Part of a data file
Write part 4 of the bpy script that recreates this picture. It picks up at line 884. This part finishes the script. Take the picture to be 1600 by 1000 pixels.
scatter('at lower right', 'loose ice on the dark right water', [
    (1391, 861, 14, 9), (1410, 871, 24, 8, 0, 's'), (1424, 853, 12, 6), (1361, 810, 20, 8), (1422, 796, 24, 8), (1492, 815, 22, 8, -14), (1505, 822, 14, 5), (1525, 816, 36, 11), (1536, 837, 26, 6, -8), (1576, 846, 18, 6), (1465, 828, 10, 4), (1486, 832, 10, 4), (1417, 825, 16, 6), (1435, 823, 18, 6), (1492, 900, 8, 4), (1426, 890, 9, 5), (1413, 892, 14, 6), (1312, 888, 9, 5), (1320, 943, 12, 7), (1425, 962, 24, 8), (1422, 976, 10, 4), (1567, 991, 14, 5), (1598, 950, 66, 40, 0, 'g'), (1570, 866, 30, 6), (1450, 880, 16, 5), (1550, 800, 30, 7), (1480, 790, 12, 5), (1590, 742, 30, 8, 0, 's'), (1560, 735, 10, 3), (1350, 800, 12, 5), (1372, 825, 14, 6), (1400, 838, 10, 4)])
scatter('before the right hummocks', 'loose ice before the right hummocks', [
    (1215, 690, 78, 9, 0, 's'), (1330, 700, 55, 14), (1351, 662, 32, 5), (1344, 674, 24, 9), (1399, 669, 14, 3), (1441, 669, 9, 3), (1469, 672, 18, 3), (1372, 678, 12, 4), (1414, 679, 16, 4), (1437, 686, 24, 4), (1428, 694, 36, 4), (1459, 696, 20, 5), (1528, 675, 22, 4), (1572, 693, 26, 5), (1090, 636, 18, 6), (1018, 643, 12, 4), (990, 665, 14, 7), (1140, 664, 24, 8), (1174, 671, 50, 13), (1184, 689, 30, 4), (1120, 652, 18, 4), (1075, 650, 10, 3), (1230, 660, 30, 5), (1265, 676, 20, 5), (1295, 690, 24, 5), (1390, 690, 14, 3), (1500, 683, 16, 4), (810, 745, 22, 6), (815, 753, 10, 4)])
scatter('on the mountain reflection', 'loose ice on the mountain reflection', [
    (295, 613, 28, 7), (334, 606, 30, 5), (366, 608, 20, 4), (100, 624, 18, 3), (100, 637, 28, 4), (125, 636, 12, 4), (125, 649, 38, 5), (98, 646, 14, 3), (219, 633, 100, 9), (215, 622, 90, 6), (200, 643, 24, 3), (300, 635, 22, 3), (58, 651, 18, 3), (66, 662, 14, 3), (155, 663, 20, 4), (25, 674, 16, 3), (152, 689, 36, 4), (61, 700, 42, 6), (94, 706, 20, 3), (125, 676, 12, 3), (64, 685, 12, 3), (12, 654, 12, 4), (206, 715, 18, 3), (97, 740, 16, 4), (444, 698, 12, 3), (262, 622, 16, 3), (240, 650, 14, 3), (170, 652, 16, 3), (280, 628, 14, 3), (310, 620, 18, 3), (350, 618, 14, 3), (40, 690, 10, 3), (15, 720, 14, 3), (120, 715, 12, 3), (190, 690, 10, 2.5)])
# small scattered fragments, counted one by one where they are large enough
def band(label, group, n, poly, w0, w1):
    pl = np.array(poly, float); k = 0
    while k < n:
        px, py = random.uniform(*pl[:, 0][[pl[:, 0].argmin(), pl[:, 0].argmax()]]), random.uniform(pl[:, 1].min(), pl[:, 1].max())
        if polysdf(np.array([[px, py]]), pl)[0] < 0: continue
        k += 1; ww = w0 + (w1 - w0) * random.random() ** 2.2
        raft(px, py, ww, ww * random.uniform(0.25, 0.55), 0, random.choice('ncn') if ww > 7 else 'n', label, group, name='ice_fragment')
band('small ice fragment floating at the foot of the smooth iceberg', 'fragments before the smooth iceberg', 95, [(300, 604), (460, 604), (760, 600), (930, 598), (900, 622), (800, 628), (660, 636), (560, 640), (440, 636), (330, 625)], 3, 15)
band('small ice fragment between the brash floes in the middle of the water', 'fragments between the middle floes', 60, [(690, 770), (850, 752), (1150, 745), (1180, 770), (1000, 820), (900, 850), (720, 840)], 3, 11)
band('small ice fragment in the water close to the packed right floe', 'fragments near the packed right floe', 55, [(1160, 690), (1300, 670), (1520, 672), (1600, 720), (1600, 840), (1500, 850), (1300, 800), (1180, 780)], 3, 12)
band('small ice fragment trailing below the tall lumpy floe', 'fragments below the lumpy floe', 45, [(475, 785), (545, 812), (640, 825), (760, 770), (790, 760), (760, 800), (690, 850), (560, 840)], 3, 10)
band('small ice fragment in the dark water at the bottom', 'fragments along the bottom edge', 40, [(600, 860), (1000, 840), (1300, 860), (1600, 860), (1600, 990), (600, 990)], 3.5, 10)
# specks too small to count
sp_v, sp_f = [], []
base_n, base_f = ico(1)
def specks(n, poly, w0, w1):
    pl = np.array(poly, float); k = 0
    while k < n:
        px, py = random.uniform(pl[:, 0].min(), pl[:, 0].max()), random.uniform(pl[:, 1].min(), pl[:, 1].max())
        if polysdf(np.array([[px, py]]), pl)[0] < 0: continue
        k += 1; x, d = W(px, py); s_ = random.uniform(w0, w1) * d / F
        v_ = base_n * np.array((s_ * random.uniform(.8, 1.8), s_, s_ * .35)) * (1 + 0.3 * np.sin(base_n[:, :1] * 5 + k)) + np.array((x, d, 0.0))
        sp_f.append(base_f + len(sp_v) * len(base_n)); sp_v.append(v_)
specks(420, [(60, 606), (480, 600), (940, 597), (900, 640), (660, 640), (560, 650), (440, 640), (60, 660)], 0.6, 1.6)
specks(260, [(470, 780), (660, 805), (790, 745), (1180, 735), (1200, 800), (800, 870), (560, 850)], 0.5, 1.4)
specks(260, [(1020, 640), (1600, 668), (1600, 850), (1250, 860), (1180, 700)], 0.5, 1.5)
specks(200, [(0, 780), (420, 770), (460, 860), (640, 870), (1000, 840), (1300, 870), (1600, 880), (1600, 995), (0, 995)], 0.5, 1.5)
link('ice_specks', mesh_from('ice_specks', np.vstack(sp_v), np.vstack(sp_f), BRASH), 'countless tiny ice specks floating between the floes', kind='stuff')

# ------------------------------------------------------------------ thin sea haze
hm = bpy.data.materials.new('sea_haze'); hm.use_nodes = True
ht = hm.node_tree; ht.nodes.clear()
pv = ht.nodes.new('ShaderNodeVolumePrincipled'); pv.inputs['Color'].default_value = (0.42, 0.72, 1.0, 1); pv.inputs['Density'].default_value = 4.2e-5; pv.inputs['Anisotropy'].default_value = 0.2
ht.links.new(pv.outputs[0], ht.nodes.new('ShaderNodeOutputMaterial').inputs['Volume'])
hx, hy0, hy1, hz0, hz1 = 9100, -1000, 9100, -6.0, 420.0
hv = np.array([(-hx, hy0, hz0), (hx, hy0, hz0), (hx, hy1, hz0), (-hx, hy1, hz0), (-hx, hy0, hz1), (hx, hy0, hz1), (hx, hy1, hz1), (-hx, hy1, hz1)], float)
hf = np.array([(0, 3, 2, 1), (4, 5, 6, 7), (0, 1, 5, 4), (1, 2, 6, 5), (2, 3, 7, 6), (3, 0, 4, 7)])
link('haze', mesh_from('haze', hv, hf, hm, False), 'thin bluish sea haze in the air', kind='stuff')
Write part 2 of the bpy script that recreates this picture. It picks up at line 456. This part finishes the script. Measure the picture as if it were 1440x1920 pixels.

■ GIVEN EXERCISE: Repeat the listing exactly, from its first line to its last.

■ ANSWER TO THE EXERCISE:
Write part 4 of the bpy script that recreates this picture. It picks up at line 884. This part finishes the script. Take the picture to be 1600 by 1000 pixels.
scatter('at lower right', 'loose ice on the dark right water', [
    (1391, 861, 14, 9), (1410, 871, 24, 8, 0, 's'), (1424, 853, 12, 6), (1361, 810, 20, 8), (1422, 796, 24, 8), (1492, 815, 22, 8, -14), (1505, 822, 14, 5), (1525, 816, 36, 11), (1536, 837, 26, 6, -8), (1576, 846, 18, 6), (1465, 828, 10, 4), (1486, 832, 10, 4), (1417, 825, 16, 6), (1435, 823, 18, 6), (1492, 900, 8, 4), (1426, 890, 9, 5), (1413, 892, 14, 6), (1312, 888, 9, 5), (1320, 943, 12, 7), (1425, 962, 24, 8), (1422, 976, 10, 4), (1567, 991, 14, 5), (1598, 950, 66, 40, 0, 'g'), (1570, 866, 30, 6), (1450, 880, 16, 5), (1550, 800, 30, 7), (1480, 790, 12, 5), (1590, 742, 30, 8, 0, 's'), (1560, 735, 10, 3), (1350, 800, 12, 5), (1372, 825, 14, 6), (1400, 838, 10, 4)])
scatter('before the right hummocks', 'loose ice before the right hummocks', [
    (1215, 690, 78, 9, 0, 's'), (1330, 700, 55, 14), (1351, 662, 32, 5), (1344, 674, 24, 9), (1399, 669, 14, 3), (1441, 669, 9, 3), (1469, 672, 18, 3), (1372, 678, 12, 4), (1414, 679, 16, 4), (1437, 686, 24, 4), (1428, 694, 36, 4), (1459, 696, 20, 5), (1528, 675, 22, 4), (1572, 693, 26, 5), (1090, 636, 18, 6), (1018, 643, 12, 4), (990, 665, 14, 7), (1140, 664, 24, 8), (1174, 671, 50, 13), (1184, 689, 30, 4), (1120, 652, 18, 4), (1075, 650, 10, 3), (1230, 660, 30, 5), (1265, 676, 20, 5), (1295, 690, 24, 5), (1390, 690, 14, 3), (1500, 683, 16, 4), (810, 745, 22, 6), (815, 753, 10, 4)])
scatter('on the mountain reflection', 'loose ice on the mountain reflection', [
    (295, 613, 28, 7), (334, 606, 30, 5), (366, 608, 20, 4), (100, 624, 18, 3), (100, 637, 28, 4), (125, 636, 12, 4), (125, 649, 38, 5), (98, 646, 14, 3), (219, 633, 100, 9), (215, 622, 90, 6), (200, 643, 24, 3), (300, 635, 22, 3), (58, 651, 18, 3), (66, 662, 14, 3), (155, 663, 20, 4), (25, 674, 16, 3), (152, 689, 36, 4), (61, 700, 42, 6), (94, 706, 20, 3), (125, 676, 12, 3), (64, 685, 12, 3), (12, 654, 12, 4), (206, 715, 18, 3), (97, 740, 16, 4), (444, 698, 12, 3), (262, 622, 16, 3), (240, 650, 14, 3), (170, 652, 16, 3), (280, 628, 14, 3), (310, 620, 18, 3), (350, 618, 14, 3), (40, 690, 10, 3), (15, 720, 14, 3), (120, 715, 12, 3), (190, 690, 10, 2.5)])
# small scattered fragments, counted one by one where they are large enough
def band(label, group, n, poly, w0, w1):
    pl = np.array(poly, float); k = 0
    while k < n:
        px, py = random.uniform(*pl[:, 0][[pl[:, 0].argmin(), pl[:, 0].argmax()]]), random.uniform(pl[:, 1].min(), pl[:, 1].max())
        if polysdf(np.array([[px, py]]), pl)[0] < 0: continue
        k += 1; ww = w0 + (w1 - w0) * random.random() ** 2.2
        raft(px, py, ww, ww * random.uniform(0.25, 0.55), 0, random.choice('ncn') if ww > 7 else 'n', label, group, name='ice_fragment')
band('small ice fragment floating at the foot of the smooth iceberg', 'fragments before the smooth iceberg', 95, [(300, 604), (460, 604), (760, 600), (930, 598), (900, 622), (800, 628), (660, 636), (560, 640), (440, 636), (330, 625)], 3, 15)
band('small ice fragment between the brash floes in the middle of the water', 'fragments between the middle floes', 60, [(690, 770), (850, 752), (1150, 745), (1180, 770), (1000, 820), (900, 850), (720, 840)], 3, 11)
band('small ice fragment in the water close to the packed right floe', 'fragments near the packed right floe', 55, [(1160, 690), (1300, 670), (1520, 672), (1600, 720), (1600, 840), (1500, 850), (1300, 800), (1180, 780)], 3, 12)
band('small ice fragment trailing below the tall lumpy floe', 'fragments below the lumpy floe', 45, [(475, 785), (545, 812), (640, 825), (760, 770), (790, 760), (760, 800), (690, 850), (560, 840)], 3, 10)
band('small ice fragment in the dark water at the bottom', 'fragments along the bottom edge', 40, [(600, 860), (1000, 840), (1300, 860), (1600, 860), (1600, 990), (600, 990)], 3.5, 10)
# specks too small to count
sp_v, sp_f = [], []
base_n, base_f = ico(1)
def specks(n, poly, w0, w1):
    pl = np.array(poly, float); k = 0
    while k < n:
        px, py = random.uniform(pl[:, 0].min(), pl[:, 0].max()), random.uniform(pl[:, 1].min(), pl[:, 1].max())
        if polysdf(np.array([[px, py]]), pl)[0] < 0: continue
        k += 1; x, d = W(px, py); s_ = random.uniform(w0, w1) * d / F
        v_ = base_n * np.array((s_ * random.uniform(.8, 1.8), s_, s_ * .35)) * (1 + 0.3 * np.sin(base_n[:, :1] * 5 + k)) + np.array((x, d, 0.0))
        sp_f.append(base_f + len(sp_v) * len(base_n)); sp_v.append(v_)
specks(420, [(60, 606), (480, 600), (940, 597), (900, 640), (660, 640), (560, 650), (440, 640), (60, 660)], 0.6, 1.6)
specks(260, [(470, 780), (660, 805), (790, 745), (1180, 735), (1200, 800), (800, 870), (560, 850)], 0.5, 1.4)
specks(260, [(1020, 640), (1600, 668), (1600, 850), (1250, 860), (1180, 700)], 0.5, 1.5)
specks(200, [(0, 780), (420, 770), (460, 860), (640, 870), (1000, 840), (1300, 870), (1600, 880), (1600, 995), (0, 995)], 0.5, 1.5)
link('ice_specks', mesh_from('ice_specks', np.vstack(sp_v), np.vstack(sp_f), BRASH), 'countless tiny ice specks floating between the floes', kind='stuff')

# ------------------------------------------------------------------ thin sea haze
hm = bpy.data.materials.new('sea_haze'); hm.use_nodes = True
ht = hm.node_tree; ht.nodes.clear()
pv = ht.nodes.new('ShaderNodeVolumePrincipled'); pv.inputs['Color'].default_value = (0.42, 0.72, 1.0, 1); pv.inputs['Density'].default_value = 4.2e-5; pv.inputs['Anisotropy'].default_value = 0.2
ht.links.new(pv.outputs[0], ht.nodes.new('ShaderNodeOutputMaterial').inputs['Volume'])
hx, hy0, hy1, hz0, hz1 = 9100, -1000, 9100, -6.0, 420.0
hv = np.array([(-hx, hy0, hz0), (hx, hy0, hz0), (hx, hy1, hz0), (-hx, hy1, hz0), (-hx, hy0, hz1), (hx, hy0, hz1), (hx, hy1, hz1), (-hx, hy1, hz1)], float)
hf = np.array([(0, 3, 2, 1), (4, 5, 6, 7), (0, 1, 5, 4), (1, 2, 6, 5), (2, 3, 7, 6), (3, 0, 4, 7)])
link('haze', mesh_from('haze', hv, hf, hm, False), 'thin bluish sea haze in the air', kind='stuff')
Write part 2 of the bpy script that recreates this picture. It picks up at line 456. This part finishes the script. Measure the picture as if it were 1440x1920 pixels.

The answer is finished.